Opinion
2018-05926 Index No. 502410/15
12-11-2019
Wingate, Russotti, Shapiro & Halperin, LLP, New York, N.Y. (David M. Schwartz and Victor Goldblum of counsel), for appellant.
Wingate, Russotti, Shapiro & Halperin, LLP, New York, N.Y. (David M. Schwartz and Victor Goldblum of counsel), for appellant.
CHERYL E. CHAMBERS, J.P., SHERI S. ROMAN, SYLVIA O. HINDS–RADIX, HECTOR D. LASALLE, JJ.
DECISION & ORDER In an action to recover damages for personal injuries, the plaintiff Andrine Marie Robinson appeals from an order of the Supreme Court, Kings County (Reginald A. Boddie, J.), dated April 6, 2018. The order, insofar as appealed from, denied that branch of that plaintiff's motion which was for summary judgment on the issue of liability.
ORDERED that the order is reversed insofar as appealed from, on the law, with costs, and that branch of the motion of the plaintiff Andrine Marie Robinson which was for summary judgment on the issue of liability is granted.
The plaintiffs, Andrine Marie Robinson and Conrad Cupid, allegedly were injured when their vehicle was involved in a collision with a sanitation vehicle that was owned by the defendant City of New York and operated by the defendant Shane A. Paul. Robinson and Cupid commenced this action to recover damages for personal injuries, alleging that the defendants were negligent in, among other things, the ownership and operation of the sanitation vehicle. Robinson subsequently moved, inter alia, for summary judgment on the issue of liability. In support of her motion, she submitted, inter alia, a copy of the transcript of her deposition, at which she testified that she was driving the plaintiffs' vehicle at the time of the accident. In opposition, the defendants argued, among other things, that the plaintiffs' vehicle actually was being driven by Cupid at the time of the accident, and that Cupid's alleged negligence may have contributed to the happening of the accident. In an order dated April 6, 2018, the Supreme Court, inter alia, denied that branch of Robinson's motion which was for summary judgment on the issue of liability. Robinson appeals.
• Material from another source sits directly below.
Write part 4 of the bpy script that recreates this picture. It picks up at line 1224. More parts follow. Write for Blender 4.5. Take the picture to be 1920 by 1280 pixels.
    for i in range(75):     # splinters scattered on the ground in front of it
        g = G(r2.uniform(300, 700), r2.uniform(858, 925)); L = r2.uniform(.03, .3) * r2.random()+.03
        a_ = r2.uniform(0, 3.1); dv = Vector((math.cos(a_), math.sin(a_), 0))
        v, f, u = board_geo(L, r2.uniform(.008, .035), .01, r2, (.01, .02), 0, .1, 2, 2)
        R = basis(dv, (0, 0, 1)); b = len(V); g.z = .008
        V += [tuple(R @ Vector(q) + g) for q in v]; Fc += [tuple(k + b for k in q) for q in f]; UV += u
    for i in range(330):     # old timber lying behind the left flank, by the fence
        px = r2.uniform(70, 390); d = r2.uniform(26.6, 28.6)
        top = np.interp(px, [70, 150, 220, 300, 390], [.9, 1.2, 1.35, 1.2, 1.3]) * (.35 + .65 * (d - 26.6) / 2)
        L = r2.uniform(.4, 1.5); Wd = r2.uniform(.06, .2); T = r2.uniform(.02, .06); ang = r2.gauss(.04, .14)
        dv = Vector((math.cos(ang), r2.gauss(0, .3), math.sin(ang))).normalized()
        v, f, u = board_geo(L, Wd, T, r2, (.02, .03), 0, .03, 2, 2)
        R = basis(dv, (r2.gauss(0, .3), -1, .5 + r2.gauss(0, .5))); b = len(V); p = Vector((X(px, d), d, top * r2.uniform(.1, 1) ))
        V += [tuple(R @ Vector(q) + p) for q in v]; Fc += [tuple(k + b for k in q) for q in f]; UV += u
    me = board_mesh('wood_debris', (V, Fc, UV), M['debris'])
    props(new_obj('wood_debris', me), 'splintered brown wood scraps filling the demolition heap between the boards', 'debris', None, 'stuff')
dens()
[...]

The evidence submitted in support of Robinson's motion demonstrated, prima facie, that Paul entered the subject intersection against a red light, in violation of Vehicle and Traffic Law § 1111(d) (see Napolitano v. Sanderson , 167 A.D.3d 1024, 1025, 88 N.Y.S.3d 354 ; Lanicci v. Hansen , 153 A.D.3d 687, 687, 59 N.Y.S.3d 753 ; Turner v. Butler , 139 A.D.3d 715, 716, 32 N.Y.S.3d 174 ). That evidence further showed that Paul failed to see the plaintiffs' vehicle before colliding with it in the middle of the intersection, thus demonstrating that Paul failed to see that which he should have seen through the proper use of his senses. Contrary to the defendants' contention in the Supreme Court, Robinson was not required to demonstrate her freedom from comparative fault in order to establish her prima facie entitlement to summary judgment on the issue of liability (see Rodriguez v. City of New York , 31 N.Y.3d 312, 76 N.Y.S.3d 898, 101 N.E.3d 366 ).
Thus, Robinson made a prima facie showing of entitlement to judgment as a matter of law on the issue of the defendants' liability by demonstrating that Paul was negligent and that his negligence was a proximate cause of the subject accident and her resulting injuries (see Rodriguez v. City of New York , 31 N.Y.3d at 312, 76 N.Y.S.3d 898, 101 N.E.3d 366 ; Edgerton v. City of New York , 160 A.D.3d 809, 811, 74 N.Y.S.3d 617 ). In opposition, the defendants failed to raise a triable issue of fact. On the facts presented here, whether Robinson or Cupid was driving their vehicle is not germane to the issue of the defendants' liability.
Accordingly, the Supreme Court should have granted that branch of Robinson's motion which was for summary judgment on the issue of liability.
CHAMBERS, J.P., ROMAN, HINDS–RADIX and LASALLE, JJ., concur.